* **Stated task**: Isolate every line in the data with the string "scene" and copy it.
══ Data section ══
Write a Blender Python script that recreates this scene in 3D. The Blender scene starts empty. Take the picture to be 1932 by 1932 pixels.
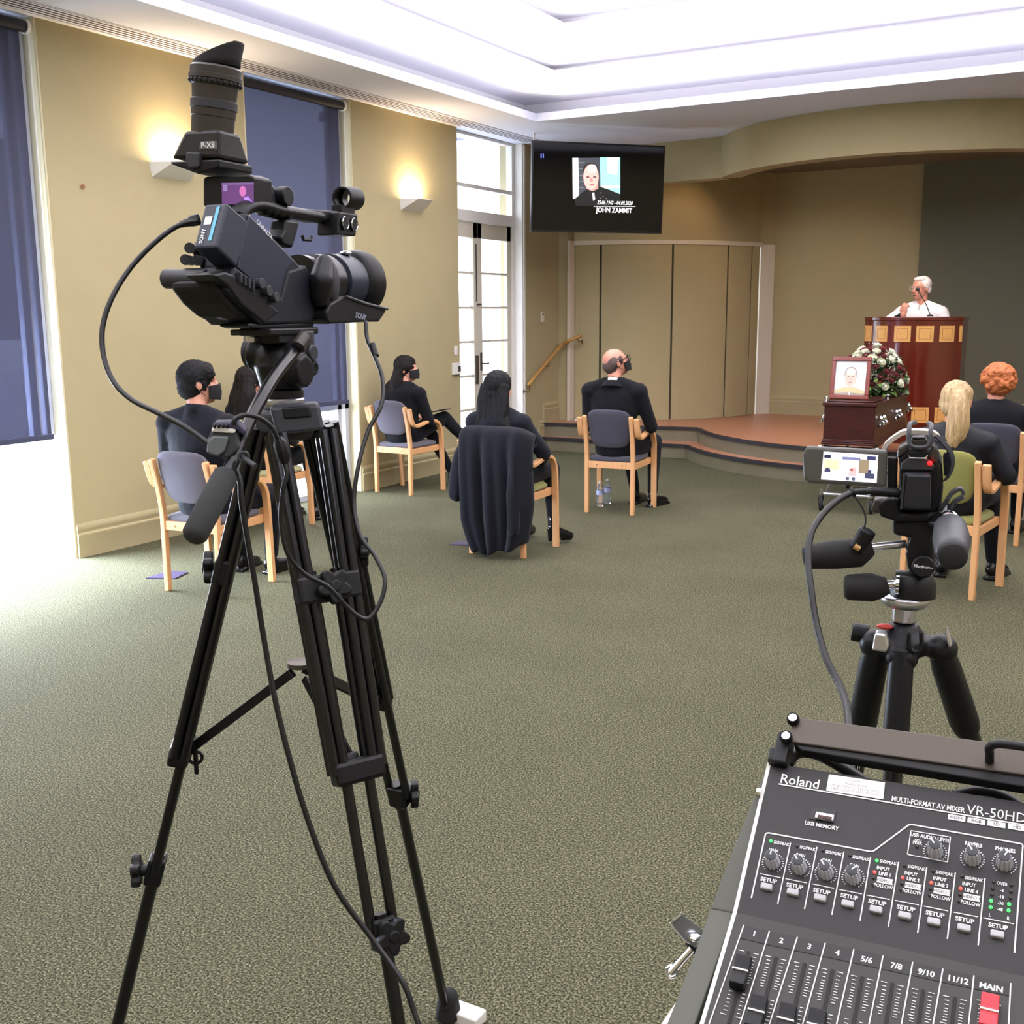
import bpy, bmesh, math, random
from mathutils import Vector, Matrix, Euler, Quaternion
from math import sin, cos, pi, radians, sqrt, atan2
random.seed(7)
S = bpy.context.scene
COL = S.collection
# ---------------------------------------------------------------- camera, world, large lights, exposure
F = 2062.0; CX = 966.0; EYE = 1.65
def nv(v): return v.normalized()
_Y = nv(Vector((2165-CX, -(579-CX), F))); _U = nv(Vector((-74., 11130., -F)))
_U = nv(_U - _Y*_U.dot(_Y)); _X = _Y.cross(_U)
if _X.x < 0: _X = -_X
M3 = Matrix((_X, _Y, _U))                      # world = M3 @ (right, up, forward)
C0 = Vector((0, 0, EYE))
cam = bpy.data.cameras.new('camera'); cam.sensor_width = 36; cam.lens = 36*F/1932
cam.clip_start = 0.05; cam.clip_end = 200
cob = bpy.data.objects.new('camera', cam); COL.objects.link(cob)
mw = Matrix.Identity(4)
for i in range(3):
    mw[i][0] = M3[i][0]; mw[i][1] = M3[i][1]; mw[i][2] = -M3[i][2]; mw[i][3] = C0[i]
cob.matrix_world = mw
S.camera = cob
VS = S.view_settings
S.display_settings.display_device = 'sRGB'
VS.view_transform = 'Standard'; VS.look = 'None'; VS.exposure = 0.0; VS.gamma = 1.0; VS.use_curve_mapping = False
S.cycles.use_denoising = True
S.cycles.max_bounces = 8; S.cycles.diffuse_bounces = 4; S.cycles.glossy_bounces = 3
S.cycles.transmission_bounces = 6; S.cycles.transparent_max_bounces = 12
S.cycles.sample_clamp_indirect = 6.0
try: S.cycles.denoising_input_passes = 'RGB_ALBEDO_NORMAL'
except Exception: pass
W = bpy.data.worlds.new('world'); S.world = W; W.use_nodes = True
W.node_tree.nodes['Background'].inputs[0].default_value = (0.78, 0.87, 1.0, 1)
W.node_tree.nodes['Background'].inputs[1].default_value = 5.0

def area(name, loc, target, sx, sy, power, color=(1, 1, 1), portal=False, spread=None):
    l = bpy.data.lights.new(name, 'AREA'); l.shape = 'RECTANGLE'; l.size = sx; l.size_y = sy
    l.energy = power; l.color = color
    if portal: l.cycles.is_portal = True
    if spread: l.spread = spread
    o = bpy.data.objects.new(name, l); COL.objects.link(o); o.location = loc
    o.rotation_euler = (Vector(target)-Vector(loc)).to_track_quat('-Z', 'Y').to_euler()
    return o
# fluorescent cove strips on the ledge of the ceiling coffer, throwing their light up into it
COVE = (1.0, 0.97, 0.95)
area('cove_and_fill_light', (-5.16, 4.2, 3.6), (-5.093, 4.200, 4.600), 10.8, 0.16, 69, COVE)
area('cove_and_fill_light', (-1, 9.7, 3.6), (-1.000, 9.628, 4.600), 8.2, 0.16, 55, COVE)
area('cove_and_fill_light', (3.3, 4.2, 3.6), (3.228, 4.200, 4.600), 10.8, 0.16, 55, COVE)
area('cove_and_fill_light', (-1, -1.3, 3.6), (-1.000, -1.228, 4.600), 8.2, 0.16, 32, COVE)
area('cove_and_fill_light', (-4.62, 4, 3.8), (-4.534, 4.000, 4.800), 9.6, 0.12, 48, COVE)  # from here, strips on the upper steps, added to brighten them
area('cove_and_fill_light', (-1, 8.98, 3.8), (-1.000, 8.886, 4.800), 7.0, 0.12, 38, COVE)
area('cove_and_fill_light', (-3.98, 3.6, 3.905), (-3.814, 3.600, 4.905), 8.6, 0.08, 42, COVE)
area('cove_and_fill_light', (-1, 7.98, 3.905), (-1.000, 7.814, 4.905), 6.0, 0.08, 35, COVE)
area('cove_and_fill_light', (-0.9, 4.15, 3.62), (-0.9, 4.151, 4.62), 8.3, 10.9, 960, COVE)   # unseen sheet lamp added to whiten the whole coffer evenly
# daylight falling in through the tall windows and glazed doors
area('daylight', (-7.2, 3.7, 1.0), (-4.6, 3.7, 0.0), 2.4, 1.0, 1500, (0.72, 0.83, 1.0))
area('daylight', (-7.2, 7.33, 1.0), (-5.0, 7.33, 0.0), 1.25, 1.0, 200, (0.76, 0.85, 1.0))
area('daylight', (-7.2, 10.4, 1.7), (-5.0, 10.2, 1.0), 1.3, 3.0, 35, (0.86, 0.92, 1.0))

# ---------------------------------------------------------------- pixel rays (frame 1932 x 1932)
def ray(px, py): return M3 @ Vector((px-CX, -(py-CX), F))
def at(px, py, d): return C0 + ray(px, py)/F*d
def onp(px, py, p, n):
    r = ray(px, py); return C0 + r*((Vector(p)-C0).dot(n)/r.dot(n))
def onx(px, py, x): return onp(px, py, (x, 0, 0), Vector((1, 0, 0)))
def ony(px, py, y): return onp(px, py, (0, y, 0), Vector((0, 1, 0)))
def onz(px, py, z=0.0): return onp(px, py, (0, 0, z), Vector((0, 0, 1)))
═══
* **Exercise result**:
Write a Blender Python script that recreates this scene in 3D. The Blender scene starts empty. Take the picture to be 1932 by 1932 pixels.
S = bpy.context.scene